Through my research I encountered over and over a method that I did not consider: memory. Faced with a stagnant space, I engaged with it in a way that challenged how I previously viewed the Contact Lens Room at my part time job. While regarded by many as a space of transience and of little interest, I took the time to sit with it and discover its charm, similar to George Perec’s ‘The Street’ and ‘The Neighbourhood’ from his work Species of Spaces and Other Places (1974). Perec examines the ordinary, unnoticed aspects of urban life, which inspired me to follow a similar theme in my work. In The Street, Georges Perec uses observation as a method of capturing memory—by writing down every small detail of the street, he preserves its essence in a way that otherwise might be forgotten. This use of memory as a way of partaking in not only documenting but encouraging your mind to recollect a space was very enlightening to me, as I found my mind naturally filled in gaps with information it assumed instead of recalled. The contact lens room, much like the street in Perec’s work, is a place of unnoticed significance, where people pass through, but few stop to reflect on its role in their daily lives.
As for the process of my investigation, I was inspired by Agnès Varda’s ‘The Gleaners and I’ (2000) to approach my space from an observational point of view. Varda’s documentary, The Gleaners and I, follows the lives of modern-day gleaners, people who collect discarded food, often in fields or on city streets. Through her lens, Varda turns these acts of gleaning into a meditation on human survival, poverty, and resilience. Varda does this by interviewing and observing the gleaners as the work, which inspired me to take a similar approach. As my space cannot speak, I decided to observe the space as I sat in it and interview people who did the same, my coworkers. Due to the fact these interviews were short and oftentimes during our shift, I was unable to write them down, this is where my memory as a method comes in.

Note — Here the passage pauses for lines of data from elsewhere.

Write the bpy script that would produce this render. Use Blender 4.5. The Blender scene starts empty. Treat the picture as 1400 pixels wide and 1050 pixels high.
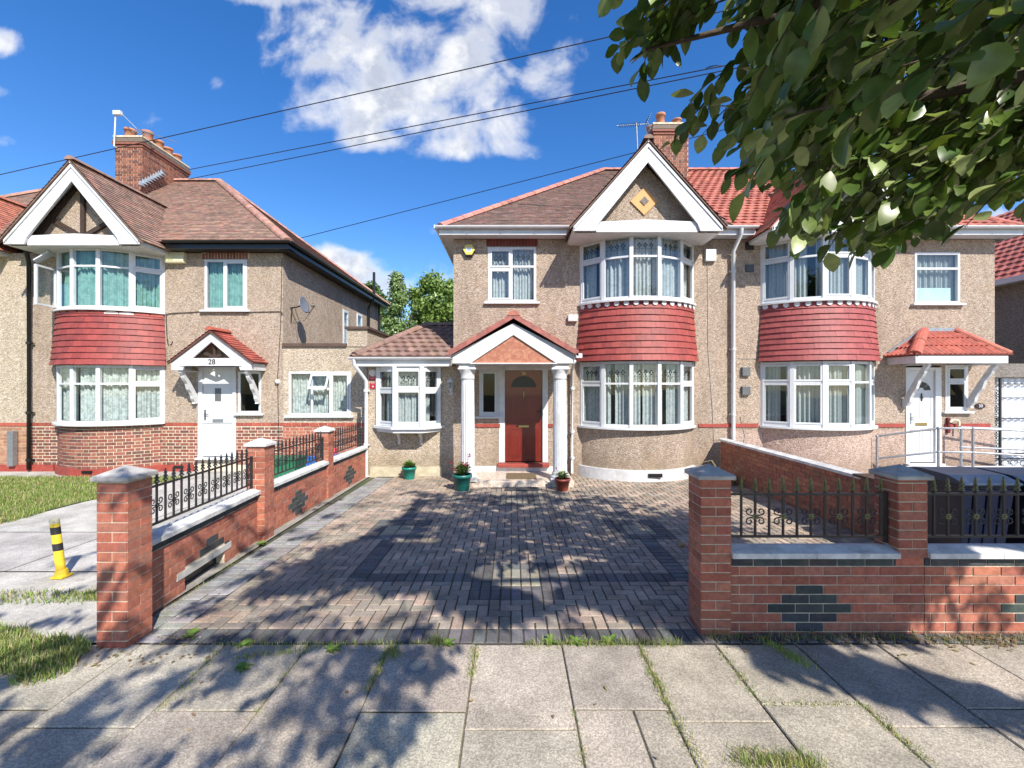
import bpy, math, random
from mathutils import Vector, Matrix
rnd = random.Random(7)
PI = math.pi
scene = bpy.context.scene
COL = scene.collection
# ---------------------------------------------------------------- measuring helpers (metres from the photograph)
def fx(px, d): return (px - 700.0) * d / 600.0
def fz(py, d): return 2.0 - (py - 525.0) * d / 600.0
def gz(y):
    if y < 3.4: return 0.0
    return -0.02 * (min(y, 10.4) - 3.4)
# ---------------------------------------------------------------- mesh builder
class MB:
    def __init__(s): s.v = []; s.f = []; s.m = []; s.c = []; s.sm = []
    def face(s, pts, m=0, c=(1, 1, 1), sm=False):
        n = len(s.v); s.v += [tuple(p) for p in pts]; s.f.append(tuple(range(n, n + len(pts)))); s.m.append(m); s.c.append(c); s.sm.append(sm)
    def mesh(s, vs, fs, m=0, c=(1, 1, 1), sm=False):
        n = len(s.v); s.v += [tuple(p) for p in vs]
        for f in fs: s.f.append(tuple(i + n for i in f)); s.m.append(m); s.c.append(c); s.sm.append(sm)
    def hexa(s, p, m=0, c=(1, 1, 1)):
        s.mesh(p, [(0, 3, 2, 1), (4, 5, 6, 7), (0, 1, 5, 4), (1, 2, 6, 5), (2, 3, 7, 6), (3, 0, 4, 7)], m, c)
    def box(s, x0, x1, y0, y1, z0, z1, m=0, c=(1, 1, 1)):
        s.hexa([(x0, y0, z0), (x1, y0, z0), (x1, y1, z0), (x0, y1, z0), (x0, y0, z1), (x1, y0, z1), (x1, y1, z1), (x0, y1, z1)], m, c)
    def obox(s, A, u, n, ur, nr, zr, m=0, c=(1, 1, 1)):
        # A plan point, u along, n outward (plan unit vectors)
        def P(a, b, z): return (A[0] + u[0] * a + n[0] * b, A[1] + u[1] * a + n[1] * b, z)
        s.hexa([P(ur[0], nr[1], zr[0]), P(ur[1], nr[1], zr[0]), P(ur[1], nr[0], zr[0]), P(ur[0], nr[0], zr[0]),
                P(ur[0], nr[1], zr[1]), P(ur[1], nr[1], zr[1]), P(ur[1], nr[0], zr[1]), P(ur[0], nr[0], zr[1])], m, c)
    def prism_y(s, poly, y0, y1, m=0, c=(1, 1, 1)):      # poly in (x,z), extruded along y
        k = len(poly)
        vs = [(x, y0, z) for x, z in poly] + [(x, y1, z) for x, z in poly]
        s.mesh(vs, [tuple(range(k)), tuple(range(2 * k - 1, k - 1, -1))] + [(i, i + k, (i + 1) % k + k, (i + 1) % k) for i in range(k)], m, c)
    def prism_x(s, poly, x0, x1, m=0, c=(1, 1, 1)):      # poly in (y,z)
        k = len(poly)
        vs = [(x0, y, z) for y, z in poly] + [(x1, y, z) for y, z in poly]
        s.mesh(vs, [tuple(range(k)), tuple(range(2 * k - 1, k - 1, -1))] + [(i, i + k, (i + 1) % k + k, (i + 1) % k) for i in range(k)], m, c)
    def prism_z(s, poly, z0, z1, m=0, c=(1, 1, 1)):
        k = len(poly)
        vs = [(x, y, z0) for x, y in poly] + [(x, y, z1) for x, y in poly]
        s.mesh(vs, [tuple(range(k)), tuple(range(2 * k - 1, k - 1, -1))] + [(i, i + k, (i + 1) % k + k, (i + 1) % k) for i in range(k)], m, c)
    def tube(s, pts, r, n=8, m=0, c=(1, 1, 1), cap=True):
        pts = [Vector(p) for p in pts]; k = len(pts)
        rs = r if isinstance(r, (list, tuple)) else [r] * k
        vs = []; up = None
        for i, p in enumerate(pts):
            t = (pts[min(i + 1, k - 1)] - pts[max(i - 1, 0)])
            if t.length < 1e-9: t = Vector((0, 0, 1))
            t.normalize()
            if up is None:
                up = Vector((0, 0, 1)) if abs(t.z) < .9 else Vector((1, 0, 0))
            a = t.cross(up)
            if a.length < 1e-6: a = t.cross(Vector((1, 0.3, 0)))
            a.normalize(); b = t.cross(a).normalized(); up = -b if False else b.cross(t) * 0 + up
            for j in range(n):
                q = 2 * PI * j / n
                vs.append(p + a * (math.cos(q) * rs[i]) + b * (math.sin(q) * rs[i]))
        fs = []
        for i in range(k - 1):
            for j in range(n):
                fs.append((i * n + j, i * n + (j + 1) % n, (i + 1) * n + (j + 1) % n, (i + 1) * n + j))
        s.mesh(vs, fs, m, c, True)
        if cap:
            s.face(vs[:n][::-1], m, c); s.face(vs[-n:], m, c)
    def lathe(s, prof, cx, cy, n=20, m=0, c=(1, 1, 1), sm=True, flute=0, nf=16):
        vs = []
        for r, z in prof:
            for j in range(n):
                q = 2 * PI * j / n
                rr = r * (1 - flute * (0.5 + 0.5 * math.cos(q * nf))) if flute else r
                vs.append((cx + rr * math.cos(q), cy + rr * math.sin(q), z))
        fs = [(i * n + j, i * n + (j + 1) % n, (i + 1) * n + (j + 1) % n, (i + 1) * n + j) for i in range(len(prof) - 1) for j in range(n)]
        s.mesh(vs, fs, m, c, sm)
        s.face(vs[:n][::-1], m, c); s.face(vs[-n:], m, c)
    def ball(s, cx, cy, cz, r, m=0, c=(1, 1, 1), n=8, sz=1.0):
        prof = [(max(r * math.sin(PI * i / n), 1e-4), cz - r * sz * math.cos(PI * i / n)) for i in range(n + 1)]
        s.lathe(prof, cx, cy, 2 * n, m, c)
    def build(s, name, mats, parent=None, off=None, bevel=0):
        me = bpy.data.meshes.new(name)
        me.from_pydata(s.v, [], s.f)
        if not isinstance(mats, (list, tuple)): mats = [mats]
        for q in mats: me.materials.append(q)
        me.polygons.foreach_set('material_index', s.m)
        me.polygons.foreach_set('use_smooth', s.sm)
        ca = me.color_attributes.new('Col', 'FLOAT_COLOR', 'CORNER')
        buf = []
        for p, c in zip(s.f, s.c): buf += [c[0], c[1], c[2], 1.0] * len(p)
        ca.data.foreach_set('color', buf)
        me.update()
        o = bpy.data.objects.new(name, me); COL.objects.link(o)
        if parent is not None:
            o.parent = parent
            if parent.type == 'EMPTY' and parent.parent is None:
                o.location = [-a for a in parent.location]
        if bevel:
            b = o.modifiers.new('b', 'BEVEL'); b.width = bevel; b.segments = 2; b.limit_method = 'ANGLE'; b.angle_limit = .6
        return o
def tag(o, label=None, cat=None, group=None, kind=None):
    if label: o['label'] = label
    if cat: o['category'] = cat
    if group: o['group'] = group
    if kind: o['kind'] = kind
    return o
def thing(name, loc, label, cat, group=None):
    o = bpy.data.objects.new(name, None); COL.objects.link(o); o.location = loc; o.empty_display_size = .1
    return tag(o, label, cat, group)
# ---------------------------------------------------------------- node helpers
class NT:
    def __init__(s, nt): s.nt = nt
    def node(s, t, **kw):
        n = s.nt.nodes.new(t)
        for k, v in kw.items():
            if k.startswith('i_'): n.inputs[k[2:].replace('_', ' ')].default_value = v
            else: setattr(n, k, v)
        return n
    def put(s, sock, v):
        if hasattr(v, 'is_output') or isinstance(v, bpy.types.NodeSocket): s.nt.links.new(v, sock)
        else: sock.default_value = v
    def M(s, op, a, b=0.0, c=0.0, clamp=False):
        n = s.nt.nodes.new('ShaderNodeMath'); n.operation = op; n.use_clamp = clamp
        s.put(n.inputs[0], a); s.put(n.inputs[1], b); s.put(n.inputs[2], c)
        return n.outputs[0]
    def noise(s, vec, scale, detail=4, rough=.6, dist=0.0, dim='3D'):
        n = s.node('ShaderNodeTexNoise'); n.noise_dimensions = dim
        n.inputs['Scale'].default_value = scale; n.inputs['Detail'].default_value = detail; n.inputs['Roughness'].default_value = rough
        n.inputs['Distortion'].default_value = dist
        if vec is not None: s.nt.links.new(vec, n.inputs['Vector'])
        return n.outputs['Fac']
    def smooth(s, v, a, b, lo=0.0, hi=1.0):
        n = s.node('ShaderNodeMapRange'); n.interpolation_type = 'SMOOTHSTEP'
        s.put(n.inputs[0], v); n.inputs[1].default_value = a; n.inputs[2].default_value = b; n.inputs[3].default_value = lo; n.inputs[4].default_value = hi
        return n.outputs[0]
    def mix(s, fac, a, b, mode='MIX'):
        n = s.nt.nodes.new('ShaderNodeMix'); n.data_type = 'RGBA'; n.blend_type = mode
        s.put(n.inputs[0], fac)
        for i, v in ((6, a), (7, b)):
            if isinstance(v, tuple): v = (*v[:3], 1.0)
            s.put(n.inputs[i], v)
        return n.outputs[2]
    def ramp(s, fac, stops, interp='LINEAR'):
        n = s.nt.nodes.new('ShaderNodeValToRGB'); n.color_ramp.interpolation = interp
        el = n.color_ramp.elements
        while len(el) < len(stops): el.new(.5)
        for e, (p, c) in zip(el, stops): e.position = p; e.color = (*c, 1)
        s.put(n.inputs[0], fac)
        return n.outputs[0]
MATS = {}
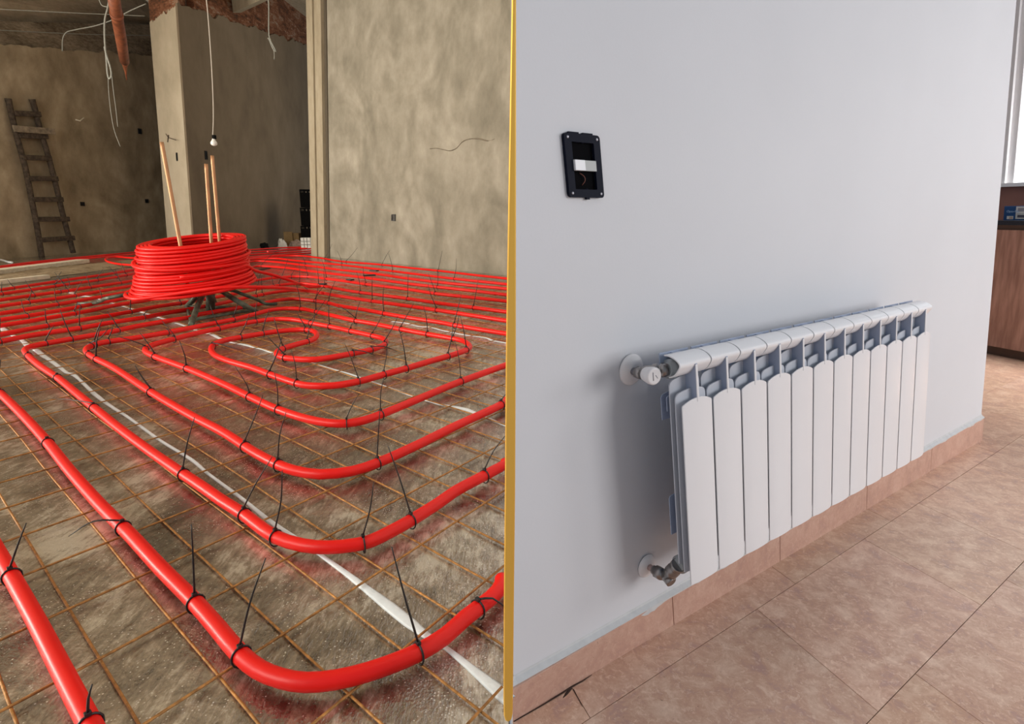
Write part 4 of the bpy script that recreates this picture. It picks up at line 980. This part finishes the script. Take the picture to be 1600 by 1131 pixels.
kn = wp(1022.6, 588, .112); kax = (kn - wp(1004, 582.5, .070)).normalized()
m_ = MB(); m_.lathe([(-.034, .0125), (-.030, .0165), (-.010, .0205), (-.002, .0205), (0, .0190), (.0008, .0165)], kn, kax, 32); kb = m_.build('white_cap', M['white_plastic'], v1)
m_ = MB(); rr_ = kax.cross(UZ).normalized(); uu_ = rr_.cross(kax).normalized()
m_.tube([kn + kax * .0012 + rr_ * .004 + uu_ * -.009, kn + kax * .0012 + rr_ * .004 + uu_ * .010], .0009, 5); m_.tube([kn + kax * .0012 + rr_ * -.008 + uu_ * -.006, kn + kax * .0012 + rr_ * -.003 + uu_ * .002], .0006, 5); m_.build('cap_marking', M['steel_screw'], kb)

ros = wp(1010, 883.5, -.011); v2 = thing('lockshield_valve', ros, 'lower chrome elbow valve with a white wall rosette near the skirting', 'valve')
m_ = MB(); m_.lathe([(0, .033), (.003, .033), (.008, .029), (.012, .020), (.014, .013)], ros, N_, 32); m_.build('rosette', M['white_plastic'], v2)
pa_ = wp(1013, 885, .0); pb_ = wp(1041, 901, .060)
m_ = MB(); m_.tube([pa_, pa_.lerp(pb_, .4)], .0085, 14); m_.build('pipe_stub', simple('pinkish_copper', (.55,.40,.37), .4, .5), v2)
ax = (pb_ - pa_).normalized(); LL = (pb_ - pa_).length
m_ = MB(); m_.lathe([(LL * .28, .0125), (LL * .30, .0125), (LL * .42, .0125), (LL * .44, .017), (LL * .78, .017), (LL * .80, .0135), (LL * 1.0, .0135)], pa_, ax, 8); m_.build('coupling_nut', M['chrome'], v2)
plug = Rd(.012, .103, .285); d1 = (plug - pb_).normalized(); L1 = (plug - pb_).length
m_ = MB(); m_.lathe([(-.006, .012), (0, .0145), (L1 * .35, .0145), (L1 * .38, .0185), (L1 * .7, .0185), (L1 * .74, .015), (L1 * .84, .015), (L1 * .86, .0185), (L1 + .004, .0185)], pb_, d1, 12); m_.build('valve_body', M['chrome'], v2)
m_ = MB(); cx_ = pb_ + N_ * .004; m_.lathe([(-.01, .013), (.010, .0150), (.016, .0150), (.018, .012)], cx_, (N_ * 1.0 - UZ * .35 - E_ * .1), 20); m_.build('shield_cap', M['chrome'], v2)

# ------------------------------------------------------------------ switch plate
ul, zb_ = wallpt(884.5, 308.5); ur, zt_ = wallpt(933.5, 212.5); uc, zc_ = (ul + ur) / 2, (zb_ + zt_) / 2
uc, zc_ = .3815, 1.2505; pw, ph = .102, .131
sw = thing('switch_plate', W(uc, -.012, zc_ - ph / 2), 'open dark navy switch frame with one white and grey rocker on the white wall', 'light switch')
def rrect(w, h, r, seg=5):
    out = []
    for cx, cz, a0 in ((w/2 - r, h/2 - r, 0), (-w/2 + r, h/2 - r, 90), (-w/2 + r, -h/2 + r, 180), (w/2 - r, -h/2 + r, 270)):
        for k in range(seg + 1):
            a = math.radians(a0 + 90 * k / seg); out.append((cx + r * math.cos(a), cz + r * math.sin(a)))
    return out
o_ = rrect(pw, ph, .008); i_ = rrect(pw * .62, ph * .74, .002); n_ = len(o_)
vs = []
for (lst, nn) in ((o_, -.0118), (o_, -.003), (i_, -.003), (i_, -.0105)): vs += [W(uc + a, nn, zc_ + b) for a, b in lst]
fs = []
for r_ in range(3):
    for k in range(n_): fs.append((r_ * n_ + k, r_ * n_ + (k + 1) % n_, (r_ + 1) * n_ + (k + 1) % n_, (r_ + 1) * n_ + k))
m_ = MB(); m_.add(vs, fs)
for a in (-.022, .018): m_.hexa([W(uc + a - .014, -.0042, zc_ + ph/2 - .001), W(uc + a + .014, -.0042, zc_ + ph/2 - .001), W(uc + a + .014, -.0042, zc_ + ph/2 + .003), W(uc + a - .014, -.0042, zc_ + ph/2 + .003)], [W(uc + a - .014, -.011, zc_ + ph/2 - .001), W(uc + a + .014, -.011, zc_ + ph/2 - .001), W(uc + a + .014, -.011, zc_ + ph/2 + .003), W(uc + a - .014, -.011, zc_ + ph/2 + .003)])
m_.hexa([W(uc - .001, -.004, zc_ - ph/2 - .004), W(uc + .008, -.004, zc_ - ph/2 - .004), W(uc + .008, -.004, zc_ - ph/2 + .002), W(uc - .001, -.004, zc_ - ph/2 + .002)], [W(uc - .001, -.011, zc_ - ph/2 - .004), W(uc + .008, -.011, zc_ - ph/2 - .004), W(uc + .008, -.011, zc_ - ph/2 + .002), W(uc - .001, -.011, zc_ - ph/2 + .002)])
m_.build('frame', M['navy_plastic'], sw)
m_ = MB(); m_.add([W(uc + a, -.0108, zc_ + b) for a, b in i_], [tuple(range(n_))]); m_.build('back_box', M['black_hollow'], sw)
for sx in (-1, 1):
    for sz in (-1, 1):
        m_ = MB(); m_.lathe([(0, .0034), (.0015, .0034), (.0022, .0016)], W(uc + sx * pw * .41, -.0035, zc_ + sz * ph * .435), N_, 14); m_.build('screw', M['steel_screw'], sw)
for sz in (-1, 1):
    m_ = MB(); m_.lathe([(0, .006), (.002, .006), (.0025, .003)], W(uc + .001, -.006, zc_ + sz * ph * .40), N_, 16); m_.build('screw_boss', M['navy_plastic'], sw)
def blk(ua, ub, za, zb2, n0, n1, name, mat, parent):
    m_ = MB(); m_.hexa([W(ua, n0, za), W(ub, n0, za), W(ub, n0, zb2), W(ua, n0, zb2)], [W(ua, n1, za), W(ub, n1, za), W(ub, n1, zb2), W(ua, n1, zb2)]); return m_.build(name, mat, parent, bevel=.0008)
blk(uc - .032, uc - .003, zc_ - .010, zc_ + .012, -.0105, .003, 'white_rocker', M['switch_white'], sw)
blk(uc - .0025, uc + .032, zc_ - .010, zc_ + .012, -.0105, .000, 'grey_rocker', M['switch_grey'], sw)
m_ = MB(); m_.tube(smooth_path([W(uc - .012, -.009, zc_ - .014), W(uc - .002, -.005, zc_ - .022), W(uc - .001, -.005, zc_ - .030), W(uc - .008, -.009, zc_ - .040)], .004), .0010, 6); m_.build('wire', M['wire_copper'], sw)

# ------------------------------------------------------------------ kitchen unit, window beyond the wall end
C1, C2 = at_z(1538, 551, 0), at_z(1600, 563, 0)
dc = (C2 - C1).normalized(); nc = Vector((-dc.y, dc.x, 0)); nc = nc if nc.y > 0 else -nc   # away from camera
def K(u, d, z): return C1 + dc * u + nc * d + Vector((KR * z, 0, z))
Nk = dc.cross(UZ).normalized()
def kz(px, py, d=0.0): return at_plane(px, py, C1 + nc * d, Nk).z
zk = kz(1570, 545, -.05); ztop = kz(1575, 352, -.05); zct = kz(1575, 344.5, -.07)
ue0, ue1 = -.5, 1.35
def kbox(mb, u0, u1, d0, d1, z0, z1):
    mb.hexa([K(u0, d0, z0), K(u1, d0, z0), K(u1, d0, z1), K(u0, d0, z1)], [K(u0, d1, z0), K(u1, d1, z0), K(u1, d1, z1), K(u0, d1, z1)])
kc = thing('kitchen_base_cabinet', K(.4, .2, 0), 'brown wood base cabinet standing beyond the end of the white wall', 'cabinet')
m_ = MB(); kbox(m_, ue0, ue1, -.03, .5, zk, ztop); m_.build('carcass', M['oak'], kc)
m_ = MB(); kbox(m_, ue0, .62, -.05, -.0305, zk + .002, ztop - .035); m_.build('door', M['oak'], kc, bevel=.002)
m_ = MB(); kbox(m_, .624, ue1, -.05, -.0305, zk + .002, ztop - .035); m_.build('door', M['oak'], kc, bevel=.002)
m_ = MB(); kbox(m_, ue0, ue1, -.034, -.0305, ztop - .033, ztop - .001); m_.build('finger_rail', M['kick'], kc)
m_ = MB(); kbox(m_, ue0, ue1, 0, .48, 0.0, zk); m_.build('plinth', M['kick'], kc)
m_ = MB(); kbox(m_, ue0, ue1, -.07, .52, ztop + .0005, zct); tag(m_.build('worktop', M['worktop'], bevel=.003), 'dark stone worktop on the brown base cabinet', 'worktop')
zbs = kz(1585, 291.5, .53)
m_ = MB(); kbox(m_, ue0, ue1, .525, .545, zct * .3, zbs); struct(m_.build('wall_backsplash', M['backsplash']), 'brown panel behind the worktop')
m_ = MB(); kbox(m_, ue0, ue1, .505, .66, zbs, zbs + .03); struct(m_.build('trim_7', M['white_plastic']), 'pale window sill above the brown panel')
# white wall return and window
uw_ = (at_plane(1576, 280, C1 + nc * .56, Nk) - C1); ukf = uw_.dot(dc) - 0
m_ = MB(); kbox(m_, ue0 - 1.0, ukf - .0, .66, .76, 0, 3.4); kbox(m_, ukf + 1.5, ukf + 3.5, .66, .76, 0, 3.4); kbox(m_, ukf, ukf + 1.5, .66, .76, 0, zbs); kbox(m_, ukf - .3, ukf, .56, .66, zbs + .03, 3.4); struct(m_.build('wall_far', M['wall_paint']), 'strip of white wall left of the window')
m_ = MB(); wf = ukf + .10
kbox(m_, ukf, wf, .57, .63, zbs + .031, 3.0); kbox(m_, wf, ukf + 1.5, .57, .63, 2.9, 3.0); kbox(m_, ukf + 1.4, ukf + 1.5, .57, .63, zbs + .031, 2.9)
kbox(m_, ukf - .0, ukf + .05, .54, .57, zbs + .031, 3.0)
struct(m_.build('window_1', M['white_plastic'], bevel=.003), 'white frame of the bright window beyond the cabinet')
# daylight sky seen through the window: a glowing pane stands in for it
mg, nt, b = new_mat('glowing_window_pane'); b.inputs['Base Color'].default_value = (.9, .92, .94, 1); b.inputs['Emission Color'].default_value = (.95, .98, 1, 1); b.inputs['Emission Strength'].default_value = 1.3
m_ = MB(); kbox(m_, wf - .01, ukf + 1.42, .595, .605, zbs + .035, 2.92); struct(m_.build('window_1', mg), 'glowing window pane standing in for the sky')
# blue carton
bx0 = at_plane(1567.5, 343.6, C1 + nc * .10, Nk); u_b = (bx0 - C1 - Vector((KR * bx0.z, 0, 0))).dot(dc); hb = kz(1572, 322, .10) - zct
bt = thing('blue_carton', K(u_b + .2, .2, zct), 'blue cardboard carton with pale labels standing on the worktop', 'box')
m_ = MB(); kbox(m_, u_b, u_b + .46, .10, .30, zct + .0006, zct + hb); m_.build('carton_body', M['blue_box'], bt, bevel=.002)
def dec(ua, ub, fa, fb, name, mat, e=.0985): 
    m_ = MB(); kbox(m_, u_b + ua, u_b + ub, e, .1005, zct + hb * fa, zct + hb * fb); return m_.build(name, mat, bt)
wpx = .20 / 32.0 * 1.0
u_of = lambda px: (at_plane(px, 333, C1 + nc * .10, Nk) - C1).dot(dc) - u_b - KR * 0
sc = (at_plane(1600, 335, C1 + nc * .10, Nk) - at_plane(1568, 335, C1 + nc * .10, Nk)).length / 32.0
dec(5.5 * sc, 15.5 * sc, .08, .30, 'picture_label', M['paper']); dec(9.5 * sc, 15 * sc, .10, .27, 'picture_print', M['beige_print'], .0978)
dec(19 * sc, 40 * sc, .10, .96, 'shipping_label', M['paper']); dec(22 * sc, 38 * sc, .62, .86, 'label_picture', simple('grey_label_print', (.36,.34,.38), .6), .0978)
dec(22 * sc, 38 * sc, .20, .38, 'label_barcode', M['dark_print'], .0978); dec(21 * sc, 38 * sc, .44, .46, 'label_rule', M['dark_print'], .0978)
def text(s, loc, size, right, up, mat, parent, name):
    c = bpy.data.curves.new(name, 'FONT'); c.body = s; c.size = size; c.extrude = .0004
    t = bpy.data.objects.new(name, c); COL.objects.link(t); dg = bpy.context.evaluated_depsgraph_get()
    me = bpy.data.meshes.new_from_object(t.evaluated_get(dg)); bpy.data.objects.remove(t)
    o = bpy.data.objects.new(name, me); COL.objects.link(o); me.materials.clear(); me.materials.append(mat)
    R = Matrix((right, up, right.cross(up))).transposed()
    for v in me.vertices: v.co = R @ v.co
    o.parent = parent; o.location = loc - wloc(parent); return o
text('Opto-FBs', K(u_b + 4.6 * sc, .0975, zct + hb * .56), hb * .20, dc, UZ.normalized(), M['light_print'], bt, 'carton_text')
print('objects', len(bpy.data.objects))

Both Varda and Perec use detailed observation to show how much meaning can be found in the ordinary. The tone of both works—thoughtful and reflective—invites the audience to slow down and reconsider the details of their own lives. Similarly, my research on memories of unimportant places mirrors the way both texts highlight the beauty in things we might otherwise dismiss. Unimportant places, like an empty street or an underused room, hold memories we might forget if we don’t take the time to notice them. These places are important because they carry moments of our lives, even if they seem trivial at first glance. Just as the gleaners in Varda’s film find sustenance in discarded items, we can find meaning in spaces that seem to have no value.